■ **THE PROBLEM**: Give the listing again exactly, omitting its images.

──────────────────────────────

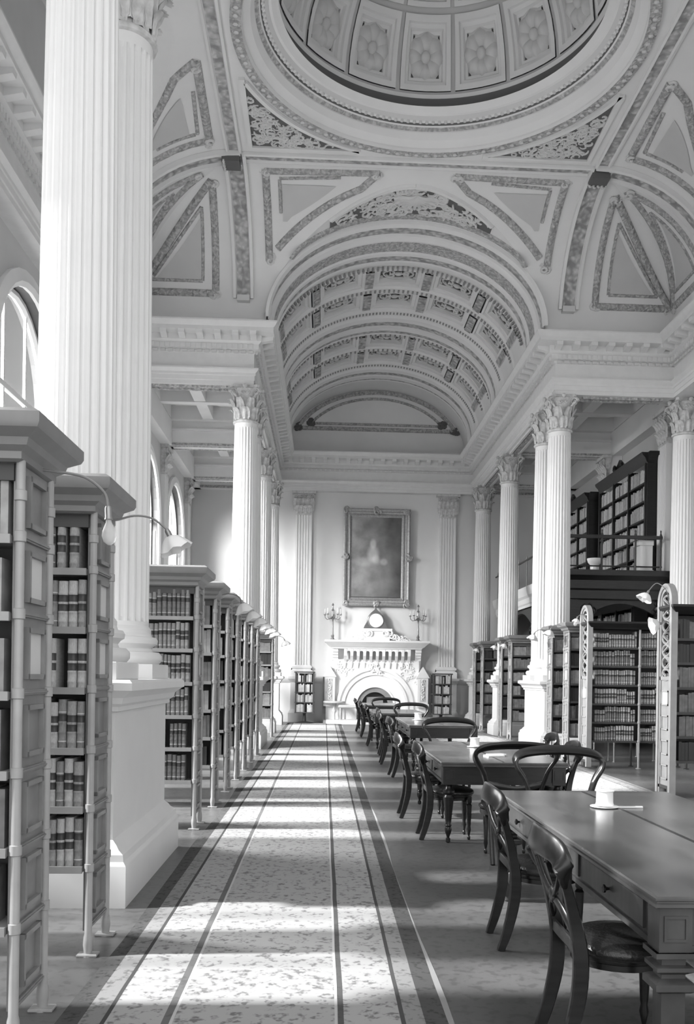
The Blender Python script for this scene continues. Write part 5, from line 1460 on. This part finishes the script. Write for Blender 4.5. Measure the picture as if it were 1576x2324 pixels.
def armchair():
    """round-backed chair, faces -y, wide looped back"""
    t = thing('round_back_chair', (0, 0, 0), 'x', 'chair', 'round-backed end chairs')
    mb = MB(); sec = [(.0, .50), (.13, .497), (.22, .48), (.262, .455), (.265, .44), (.25, .425)]; n = 28
    vs = [(0, 0, .5)]+[(r*cos(2*PI*k/n), r*.92*sin(2*PI*k/n), z) for r, z in sec[1:] for k in range(n)]
    fs = [(0, 1+k, 1+(k+1) % n) for k in range(n)]
    for j in range(len(sec)-2):
        for k in range(n): fs.append((1+j*n+k, 1+(j+1)*n+k, 1+(j+1)*n+(k+1) % n, 1+j*n+(k+1) % n))
    mb.add(vs, fs); obj('seat', mb, LEATHER, t, smooth=60)
    mb = MB(); mb.lathe([(.22, .37), (.25, .38), (.252, .42), (.22, .43)], n=28); obj('seat_rail', mb, WOOD, t)
    for s_ in (-1, 1):
        mb = MB(); slat(mb, smooth_pts([(s_*.20, .36, 0), (s_*.20, .28, .18), (s_*.20, .22, .40)]), (0, 1, 0), .045, .035); obj('leg', mb, WOOD, t)
        mb = MB(); mb.lathe([(.010, 0), (.016, .01), (.016, .03), (.009, .04), (.02, .09), (.016, .13), (.028, .32), (.018, .345), (.026, .36), (.026, .41)], c=(s_*.17, -.16, 0), n=12); obj('leg', mb, WOOD, t)
    mb = MB()
    P = smooth_pts([(-.19, .22, .42), (-.225, .235, .60), (-.275, .25, .76), (-.335, .265, .86), (-.335, .285, .925), (-.27, .30, .965), (-.14, .315, .985), (0, .32, .99), (.14, .315, .985), (.27, .30, .965), (.335, .285, .925), (.335, .265, .86), (.275, .25, .76), (.225, .235, .60), (.19, .22, .42)], 5)
    L = len(P); slat(mb, P, (0, -1, .45) if 0 else (0, .9, .45), [.042+.075*sin(PI*i/(L-1))**2 for i in range(L)], .034)
    obj('back_hoop', mb, WOOD, t, smooth=50)
    mb = MB(); slat(mb, smooth_pts([(-.24, .24, .66), (-.1, .26, .63), (0, .262, .62), (.1, .26, .63), (.24, .24, .66)]), (0, 0, 1), .05, .02); obj('cross_rail', mb, WOOD, t, smooth=50)
    return t
a0 = armchair(); a0.location = (1.85, 6.98, 0); a0['label'] = 'shiny round-backed chair at the far end of the nearest table, its hoop catching light'
dup(a0, (1.62, 8.06, 0), PI, 'dark round-backed chair between the two nearest tables, in front of the second table')
dup(a0, (1.68, 11.95, 0), .08, 'round-backed chair at the far end of the second table')
dup(a0, (1.78, 18.65, 0), .0, 'round-backed chair at the far end of the third table')
dup(a0, (1.55, 22.9, 0), .0, 'distant round-backed chair at the far end of the fourth table')

# ============================================================ LAMPS ON THE STACKS
def lamp(pts, shade, label, size=.085, tilt=(0, .35, 0), bulb=True):
    t = thing('gooseneck_lamp', pts[0], label, 'lamp', 'gooseneck lamps'); o = Vector(pts[0])
    mb = MB(); P = [p-o for p in smooth_pts(pts, 5)]; mb.tube(P, .0065, 7); mb.T = Matrix.Translation(P[0]); mb.blob((0, 0, 0), .022, .022, .022, 8, 5); mb.T = None
    obj('arm', mb, BRASS, t)
    e = P[-1]; mb = MB(); mb.lathe([(.012, 0), (.016, -.01), (.016, -.05), (.02, -.06)], n=12); so_ = obj('socket', mb, BRASS, t); so_.location = e; so_.rotation_euler = tilt
    if shade:
        mb = MB(); s_ = size; n = 28
        def fn(u, v): 
            a = 2*PI*u; r = .024+(s_-.024)*v**.8; r *= 1+.06*v*sin(a*7); return (r*cos(a), r*sin(a), -.045-.075*v**1.3*(size/.085)+.006*v*sin(a*7))
        mb.grid(fn, n, 7, closeu=True)
        s2 = obj('lamp_shade', mb, OPAL, t, smooth=60); s2.location = e; s2.rotation_euler = tilt
    if bulb:
        mb = MB(); mb.lathe([(.012, -.06), (.014, -.075), (.03, -.11), (.034, -.135), (.026, -.16), (.008, -.175)], n=16); b2 = obj('bulb', mb, BULBG, t, smooth=60); b2.location = e; b2.rotation_euler = tilt
    return t
lamp([(-1.27, 4.20, 2.44), (-1.20, 4.22, 2.435), (-1.08, 4.25, 2.42), (-1.0, 4.28, 2.36), (-.985, 4.3, 2.30)], False, 'bare clear bulb hanging on a curved arm from the nearest left bookstack', tilt=(0, -.05, 0))
lamp([(-1.27, 5.42, 2.43), (-1.20, 5.43, 2.42), (-1.10, 5.45, 2.45), (-1.0, 5.47, 2.44), (-.92, 5.48, 2.38)], True, 'gooseneck lamp with white fluted shade on the second left bookstack', tilt=(0, -.45, 0), size=.10)
for k, (y, nm) in enumerate(((11.2, 'second'), (12.6, 'third'), (14.0, 'fourth'), (15.3, 'fifth'), (16.7, 'sixth'), (18.1, 'seventh'), (23.3, 'last'))):
    lamp([(-1.25, y, 2.47), (-1.15, y, 2.50), (-1.04, y, 2.48), (-.99, y, 2.43)], True, 'white shaded gooseneck lamp on the %s bookstack beyond the big left pedestal' % nm, tilt=(0, -.3, 0), size=.125, bulb=False)
lamp([(4.60, 18.8, 2.47), (4.5, 18.8, 2.52), (4.34, 18.78, 2.53), (4.24, 18.75, 2.47)], True, 'white shaded lamp against the right corner columns, left one of two', tilt=(0, .3, 0), size=.12)
lamp([(4.60, 17.5, 2.47), (4.5, 17.5, 2.54), (4.36, 17.5, 2.56), (4.27, 17.5, 2.50)], True, 'white shaded lamp against the right corner columns, right one of two', tilt=(0, .3, 0), size=.12)
lamp([(4.60, 16.2, 2.62), (4.5, 16.2, 2.68), (4.42, 16.2, 2.64)], True, 'small white lamp on the left side of the farther arched upright', tilt=(0, .3, 0), size=.07)
lamp([(4.60, 12.35, 2.45), (4.56, 12.3, 2.72), (4.42, 12.3, 2.84), (4.31, 12.3, 2.74)], True, 'white cone shaded lamp leaning out from the near arched upright at the right edge', tilt=(0, .5, 0), size=.11)
lamp([(4.60, 12.35, 2.32), (4.54, 12.3, 2.34), (4.50, 12.3, 2.31)], True, 'white lamp shade low on the left of the near arched upright at the right edge', tilt=(0, 1.3, 0), size=.12)
for (x, y, nm) in ((4.66, 23.2, 'on the bookstack between the right corner and middle columns'), (4.66, 24.5, 'on the bookstack just before the right middle column'), (4.66, 27.4, 'on the bookstack beyond the right middle column')):
    lamp([(x, y, 2.47), (x-.08, y, 2.5), (x-.15, y, 2.44)], True, 'white shaded lamp '+nm, tilt=(0, .3, 0), size=.10)
# the remaining distant books, one mass
bo = obj('books', STUFF, BOOKM, smooth=0); tag(bo, 'all the smaller and more distant books filling the remaining shelves', 'books', kind='stuff')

──────────────────────────────

■ **ANSWER FOR THIS EXERCISE**:
The Blender Python script for this scene continues. Write part 5, from line 1460 on. This part finishes the script. Write for Blender 4.5. Measure the picture as if it were 1576x2324 pixels.
def armchair():
    """round-backed chair, faces -y, wide looped back"""
    t = thing('round_back_chair', (0, 0, 0), 'x', 'chair', 'round-backed end chairs')
    mb = MB(); sec = [(.0, .50), (.13, .497), (.22, .48), (.262, .455), (.265, .44), (.25, .425)]; n = 28
    vs = [(0, 0, .5)]+[(r*cos(2*PI*k/n), r*.92*sin(2*PI*k/n), z) for r, z in sec[1:] for k in range(n)]
    fs = [(0, 1+k, 1+(k+1) % n) for k in range(n)]
    for j in range(len(sec)-2):
        for k in range(n): fs.append((1+j*n+k, 1+(j+1)*n+k, 1+(j+1)*n+(k+1) % n, 1+j*n+(k+1) % n))
    mb.add(vs, fs); obj('seat', mb, LEATHER, t, smooth=60)
    mb = MB(); mb.lathe([(.22, .37), (.25, .38), (.252, .42), (.22, .43)], n=28); obj('seat_rail', mb, WOOD, t)
    for s_ in (-1, 1):
        mb = MB(); slat(mb, smooth_pts([(s_*.20, .36, 0), (s_*.20, .28, .18), (s_*.20, .22, .40)]), (0, 1, 0), .045, .035); obj('leg', mb, WOOD, t)
        mb = MB(); mb.lathe([(.010, 0), (.016, .01), (.016, .03), (.009, .04), (.02, .09), (.016, .13), (.028, .32), (.018, .345), (.026, .36), (.026, .41)], c=(s_*.17, -.16, 0), n=12); obj('leg', mb, WOOD, t)
    mb = MB()
    P = smooth_pts([(-.19, .22, .42), (-.225, .235, .60), (-.275, .25, .76), (-.335, .265, .86), (-.335, .285, .925), (-.27, .30, .965), (-.14, .315, .985), (0, .32, .99), (.14, .315, .985), (.27, .30, .965), (.335, .285, .925), (.335, .265, .86), (.275, .25, .76), (.225, .235, .60), (.19, .22, .42)], 5)
    L = len(P); slat(mb, P, (0, -1, .45) if 0 else (0, .9, .45), [.042+.075*sin(PI*i/(L-1))**2 for i in range(L)], .034)
    obj('back_hoop', mb, WOOD, t, smooth=50)
    mb = MB(); slat(mb, smooth_pts([(-.24, .24, .66), (-.1, .26, .63), (0, .262, .62), (.1, .26, .63), (.24, .24, .66)]), (0, 0, 1), .05, .02); obj('cross_rail', mb, WOOD, t, smooth=50)
    return t
a0 = armchair(); a0.location = (1.85, 6.98, 0); a0['label'] = 'shiny round-backed chair at the far end of the nearest table, its hoop catching light'
dup(a0, (1.62, 8.06, 0), PI, 'dark round-backed chair between the two nearest tables, in front of the second table')
dup(a0, (1.68, 11.95, 0), .08, 'round-backed chair at the far end of the second table')
dup(a0, (1.78, 18.65, 0), .0, 'round-backed chair at the far end of the third table')
dup(a0, (1.55, 22.9, 0), .0, 'distant round-backed chair at the far end of the fourth table')

# ============================================================ LAMPS ON THE STACKS
def lamp(pts, shade, label, size=.085, tilt=(0, .35, 0), bulb=True):
    t = thing('gooseneck_lamp', pts[0], label, 'lamp', 'gooseneck lamps'); o = Vector(pts[0])
    mb = MB(); P = [p-o for p in smooth_pts(pts, 5)]; mb.tube(P, .0065, 7); mb.T = Matrix.Translation(P[0]); mb.blob((0, 0, 0), .022, .022, .022, 8, 5); mb.T = None
    obj('arm', mb, BRASS, t)
    e = P[-1]; mb = MB(); mb.lathe([(.012, 0), (.016, -.01), (.016, -.05), (.02, -.06)], n=12); so_ = obj('socket', mb, BRASS, t); so_.location = e; so_.rotation_euler = tilt
    if shade:
        mb = MB(); s_ = size; n = 28
        def fn(u, v): 
            a = 2*PI*u; r = .024+(s_-.024)*v**.8; r *= 1+.06*v*sin(a*7); return (r*cos(a), r*sin(a), -.045-.075*v**1.3*(size/.085)+.006*v*sin(a*7))
        mb.grid(fn, n, 7, closeu=True)
        s2 = obj('lamp_shade', mb, OPAL, t, smooth=60); s2.location = e; s2.rotation_euler = tilt
    if bulb:
        mb = MB(); mb.lathe([(.012, -.06), (.014, -.075), (.03, -.11), (.034, -.135), (.026, -.16), (.008, -.175)], n=16); b2 = obj('bulb', mb, BULBG, t, smooth=60); b2.location = e; b2.rotation_euler = tilt
    return t
lamp([(-1.27, 4.20, 2.44), (-1.20, 4.22, 2.435), (-1.08, 4.25, 2.42), (-1.0, 4.28, 2.36), (-.985, 4.3, 2.30)], False, 'bare clear bulb hanging on a curved arm from the nearest left bookstack', tilt=(0, -.05, 0))
lamp([(-1.27, 5.42, 2.43), (-1.20, 5.43, 2.42), (-1.10, 5.45, 2.45), (-1.0, 5.47, 2.44), (-.92, 5.48, 2.38)], True, 'gooseneck lamp with white fluted shade on the second left bookstack', tilt=(0, -.45, 0), size=.10)
for k, (y, nm) in enumerate(((11.2, 'second'), (12.6, 'third'), (14.0, 'fourth'), (15.3, 'fifth'), (16.7, 'sixth'), (18.1, 'seventh'), (23.3, 'last'))):
    lamp([(-1.25, y, 2.47), (-1.15, y, 2.50), (-1.04, y, 2.48), (-.99, y, 2.43)], True, 'white shaded gooseneck lamp on the %s bookstack beyond the big left pedestal' % nm, tilt=(0, -.3, 0), size=.125, bulb=False)
lamp([(4.60, 18.8, 2.47), (4.5, 18.8, 2.52), (4.34, 18.78, 2.53), (4.24, 18.75, 2.47)], True, 'white shaded lamp against the right corner columns, left one of two', tilt=(0, .3, 0), size=.12)
lamp([(4.60, 17.5, 2.47), (4.5, 17.5, 2.54), (4.36, 17.5, 2.56), (4.27, 17.5, 2.50)], True, 'white shaded lamp against the right corner columns, right one of two', tilt=(0, .3, 0), size=.12)
lamp([(4.60, 16.2, 2.62), (4.5, 16.2, 2.68), (4.42, 16.2, 2.64)], True, 'small white lamp on the left side of the farther arched upright', tilt=(0, .3, 0), size=.07)
lamp([(4.60, 12.35, 2.45), (4.56, 12.3, 2.72), (4.42, 12.3, 2.84), (4.31, 12.3, 2.74)], True, 'white cone shaded lamp leaning out from the near arched upright at the right edge', tilt=(0, .5, 0), size=.11)
lamp([(4.60, 12.35, 2.32), (4.54, 12.3, 2.34), (4.50, 12.3, 2.31)], True, 'white lamp shade low on the left of the near arched upright at the right edge', tilt=(0, 1.3, 0), size=.12)
for (x, y, nm) in ((4.66, 23.2, 'on the bookstack between the right corner and middle columns'), (4.66, 24.5, 'on the bookstack just before the right middle column'), (4.66, 27.4, 'on the bookstack beyond the right middle column')):
    lamp([(x, y, 2.47), (x-.08, y, 2.5), (x-.15, y, 2.44)], True, 'white shaded lamp '+nm, tilt=(0, .3, 0), size=.10)
# the remaining distant books, one mass
bo = obj('books', STUFF, BOOKM, smooth=0); tag(bo, 'all the smaller and more distant books filling the remaining shelves', 'books', kind='stuff')